This course includes the treatment of vector analysis, special functions, waves, and fields; Maxwell Boltzmann, Bose-Einstein and Fermi-Dirac distributions, and their applications. Selected topics of interest in electrodynamics, fluid mechanics, and statistical mechanics will also be discussed.

This is a course in calculus-based physics for science and engineering majors. Topics include kinematics, planar motion, Newton's Laws, gravitation, work and energy, momentum and impulse, conservation laws, systems of particles, rotational motion, static equilibrium, mechanical oscillations and waves, and data presentation/analysis. The course is taught in a workshop format that integrates the material traditionally found in separate lecture and laboratory courses.
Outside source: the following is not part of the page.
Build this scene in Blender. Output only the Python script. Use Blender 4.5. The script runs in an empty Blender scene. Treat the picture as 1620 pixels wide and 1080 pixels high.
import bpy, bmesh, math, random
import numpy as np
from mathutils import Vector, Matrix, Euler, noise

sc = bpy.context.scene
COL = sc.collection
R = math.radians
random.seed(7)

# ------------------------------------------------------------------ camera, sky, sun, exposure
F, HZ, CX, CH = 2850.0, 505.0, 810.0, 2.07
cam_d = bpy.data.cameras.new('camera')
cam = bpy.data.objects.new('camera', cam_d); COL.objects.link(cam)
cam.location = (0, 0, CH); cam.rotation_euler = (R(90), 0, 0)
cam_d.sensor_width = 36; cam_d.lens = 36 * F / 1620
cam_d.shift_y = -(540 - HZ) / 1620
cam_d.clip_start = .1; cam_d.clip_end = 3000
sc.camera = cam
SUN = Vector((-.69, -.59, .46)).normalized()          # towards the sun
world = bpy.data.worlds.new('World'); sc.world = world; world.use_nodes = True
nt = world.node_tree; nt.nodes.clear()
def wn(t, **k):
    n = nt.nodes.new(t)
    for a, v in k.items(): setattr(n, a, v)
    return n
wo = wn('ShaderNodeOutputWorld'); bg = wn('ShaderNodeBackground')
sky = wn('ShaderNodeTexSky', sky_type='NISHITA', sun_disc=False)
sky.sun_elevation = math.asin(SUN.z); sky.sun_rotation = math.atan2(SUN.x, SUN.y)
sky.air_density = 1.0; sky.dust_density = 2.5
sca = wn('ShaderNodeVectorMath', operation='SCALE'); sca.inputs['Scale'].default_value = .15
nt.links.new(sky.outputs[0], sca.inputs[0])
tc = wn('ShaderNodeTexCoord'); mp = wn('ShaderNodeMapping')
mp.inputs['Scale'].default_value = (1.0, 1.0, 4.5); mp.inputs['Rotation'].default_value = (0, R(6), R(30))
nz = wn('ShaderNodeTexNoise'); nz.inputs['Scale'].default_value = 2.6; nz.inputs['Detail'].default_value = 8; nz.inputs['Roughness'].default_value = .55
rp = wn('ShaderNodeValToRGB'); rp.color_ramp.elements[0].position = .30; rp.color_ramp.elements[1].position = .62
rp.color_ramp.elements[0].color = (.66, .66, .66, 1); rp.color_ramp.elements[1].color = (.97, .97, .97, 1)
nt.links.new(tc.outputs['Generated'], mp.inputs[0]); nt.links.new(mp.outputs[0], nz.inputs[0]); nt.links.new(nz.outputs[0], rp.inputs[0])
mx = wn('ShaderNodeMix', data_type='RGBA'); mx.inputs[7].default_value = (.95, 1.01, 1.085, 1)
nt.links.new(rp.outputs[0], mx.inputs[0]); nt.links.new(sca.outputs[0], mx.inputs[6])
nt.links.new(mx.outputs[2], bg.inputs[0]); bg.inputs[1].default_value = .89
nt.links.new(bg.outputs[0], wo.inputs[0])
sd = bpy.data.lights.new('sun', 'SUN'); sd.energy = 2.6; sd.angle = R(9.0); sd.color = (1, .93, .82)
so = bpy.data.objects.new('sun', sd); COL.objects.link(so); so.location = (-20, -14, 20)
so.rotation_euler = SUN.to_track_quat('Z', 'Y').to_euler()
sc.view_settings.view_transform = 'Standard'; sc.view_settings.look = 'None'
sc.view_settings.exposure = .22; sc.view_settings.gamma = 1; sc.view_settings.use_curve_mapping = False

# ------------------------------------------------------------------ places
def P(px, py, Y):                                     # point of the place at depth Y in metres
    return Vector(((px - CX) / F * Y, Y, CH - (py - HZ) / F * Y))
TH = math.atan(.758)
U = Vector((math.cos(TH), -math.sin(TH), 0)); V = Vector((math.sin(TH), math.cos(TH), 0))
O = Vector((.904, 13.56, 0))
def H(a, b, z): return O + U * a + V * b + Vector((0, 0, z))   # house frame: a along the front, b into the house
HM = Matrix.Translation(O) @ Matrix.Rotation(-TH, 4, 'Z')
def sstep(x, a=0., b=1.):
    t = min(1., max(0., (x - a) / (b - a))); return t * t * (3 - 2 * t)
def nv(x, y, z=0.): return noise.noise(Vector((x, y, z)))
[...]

This course is a continuation of PHYS-211, University Physics I. Topics include electrostatics, Gauss' law, electric field and potential, capacitance, resistance, DC circuits, magnetic field, Ampere's law, inductance, and geometrical and physical optics. The course is taught in a lecture/workshop format that integrates the material traditionally found in separate lecture and laboratory courses.

This is a course in calculus-based physics for physics majors. Topics include kinematics, planar motion, Newton’s Laws, gravitation, work and energy, momentum and impulse, conservation laws, systems of particles, rotational motion, static equilibrium, mechanical oscillations and waves, and data presentation/analysis. Calculus and basic numerical techniques will be applied throughout the course to analyze non-idealized complex systems. The course is taught in a workshop format that integrates the material traditionally found in separate lecture and laboratory courses. The course will also include enrichment activities connecting current developments in the field of physics.